冷えた体を温めようと2人はモーテルに行く。
 ビリーの頑なな心と、ぽっちゃりしたキュートなレイラの暖かさ。それを象徴するようなこの設定。
ここで少しずつ時間をかけながら、2人の心は接近し、ビリーの冷え切った心は解きほぐされていく。
 そのあまりの不器用さは、じれったいほどだけど、可愛い・・・・。

 さてさて、もう一つ特筆すべきはこの映画のサントラです。
メロトロンマニアで、しかもプログレマニアのヴィンセント・ギャロ自身が音楽を担当しています。
70年代プログレファンにはたまりません。
ボーリング場では、場面が暗転し、レーンの前でレイラがタップを踊ります。

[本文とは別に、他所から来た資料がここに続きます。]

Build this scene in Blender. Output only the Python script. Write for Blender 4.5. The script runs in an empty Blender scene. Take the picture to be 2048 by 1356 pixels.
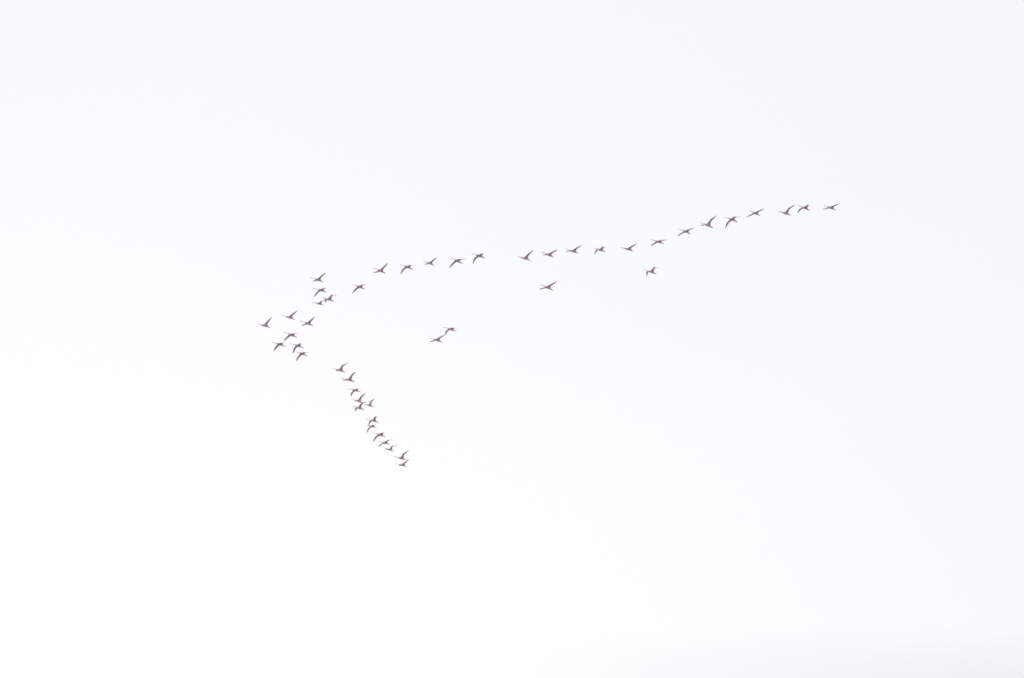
import bpy, math, random
from mathutils import Vector, Matrix

random.seed(7)
R = math.radians
scene = bpy.context.scene
col = scene.collection

# ------------------------------------------------------------------ camera
cam_data = bpy.data.cameras.new("camera")
cam_data.sensor_width = 36.0
cam_data.lens = 200.0
cam_data.clip_start = 0.5
cam_data.clip_end = 200000.0
cam_data.dof.use_dof = True            # long lens, focused a little short of the flock
cam_data.dof.focus_distance = 215.0
cam_data.dof.aperture_fstop = 4.0
cam = bpy.data.objects.new("camera", cam_data)
cam.location = (0.0, 0.0, 1.7)
cam.rotation_euler = (R(90 + 25), 0.0, 0.0)
col.objects.link(cam)
scene.camera = cam

# ------------------------------------------------------------------ sky and sun
SUN_AZ, SUN_EL = R(-5.0), R(17.0)       # veiled sun, just below the lower left of the view
sun_dir = Vector((math.sin(SUN_AZ) * math.cos(SUN_EL), math.cos(SUN_AZ) * math.cos(SUN_EL), math.sin(SUN_EL)))

world = bpy.data.worlds.new("World")
scene.world = world
world.use_nodes = True
nt = world.node_tree
nt.nodes.clear()
def wn(t, **kw):
    n = nt.nodes.new(t)
    for k, v in kw.items():
        setattr(n, k, v)
    return n
def wmath(op, a, b=None, c=None, clamp=False):
    n = wn("ShaderNodeMath", operation=op, use_clamp=clamp)
    for i, v in enumerate((a, b, c)):
        if v is None:
            continue
        if isinstance(v, (int, float)):
            n.inputs[i].default_value = v
        else:
            nt.links.new(v, n.inputs[i])
    return n.outputs[0]
def wcol(c):
    n = wn("ShaderNodeRGB")
    n.outputs[0].default_value = (*c, 1)
    return n.outputs[0]
def wmix(f, a, b, blend="MIX"):
    n = wn("ShaderNodeMix", data_type="RGBA", blend_type=blend)
    n.clamp_factor = True
    if isinstance(f, (int, float)):
        n.inputs[0].default_value = f
    else:
        nt.links.new(f, n.inputs[0])
    nt.links.new(a, n.inputs[6])
    nt.links.new(b, n.inputs[7])
    return n.outputs[2]
out = wn("ShaderNodeOutputWorld")
bg = wn("ShaderNodeBackground")
bg.inputs["Strength"].default_value = 0.1
sky = wn("ShaderNodeTexSky", sky_type="NISHITA")
sky.sun_disc = False
sky.sun_elevation = SUN_EL
sky.sun_rotation = SUN_AZ
sky.altitude = 50
sky.air_density = 1.0
sky.dust_density = 3.0
sky.ozone_density = 1.0
tc = wn("ShaderNodeTexCoord")
direction = tc.outputs["Generated"]
dot = wn("ShaderNodeVectorMath", operation="DOT_PRODUCT")
nt.links.new(direction, dot.inputs[0])
dot.inputs[1].default_value = sun_dir
angle = wmath("ARCCOSINE", wmath("MINIMUM", wmath("MAXIMUM", dot.outputs["Value"], -1.0), 1.0))
# soft structure of a thin even cloud sheet
n1 = wn("ShaderNodeTexNoise")
n1.inputs["Scale"].default_value = 9.0
n1.inputs["Detail"].default_value = 3.0
n1.inputs["Roughness"].default_value = 0.45
mp = wn("ShaderNodeMapping")
mp.inputs["Scale"].default_value = (1.0, 1.0, 2.2)
mp.inputs["Location"].default_value = (0.35, 0.0, 0.0)
nt.links.new(direction, mp.inputs["Vector"])
nt.links.new(mp.outputs[0], n1.inputs["Vector"])
wobble = wmath("MULTIPLY", wmath("SUBTRACT", n1.outputs["Fac"], 0.5), 0.05)
# light scattered forward round the veiled sun, falling off with angle
spread = wmath("MULTIPLY", wmath("ADD", angle, wobble), 1.0 / R(18.0))
glow = wmath("POWER", 2.71828, wmath("MULTIPLY", wmath("MULTIPLY", spread, spread), -1.0))
thin = wmix(glow, wcol((8.03, 8.34, 9.46)), wcol((9.98, 9.96, 9.97)))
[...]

バックには意外にもキングクリムゾンの「ムーンチャイルド」が流れ、ゆっくりとしたいい感じのタップを踏みます。
ビリーが復讐のためスコットのいるバーに乗り込むシーンには、イエスの「ハートオブサンライズ」が。このミスマッチがなんともイイです。。
そして最後は、イエスの「スイートネス」。ジョン・アンダーソンの歌声でエンドロールです!!!


[movie top]

======================ここからネタバレ注意========================











 ビリーがスコットを撃ったシーンでは、もう絶望的だったけど、ハッピー・エンドでホントに良かった。
この可愛いカップルに、幸せになってほしいなぁ・・・・と、映画である事を忘れて本気で思ってしまいました。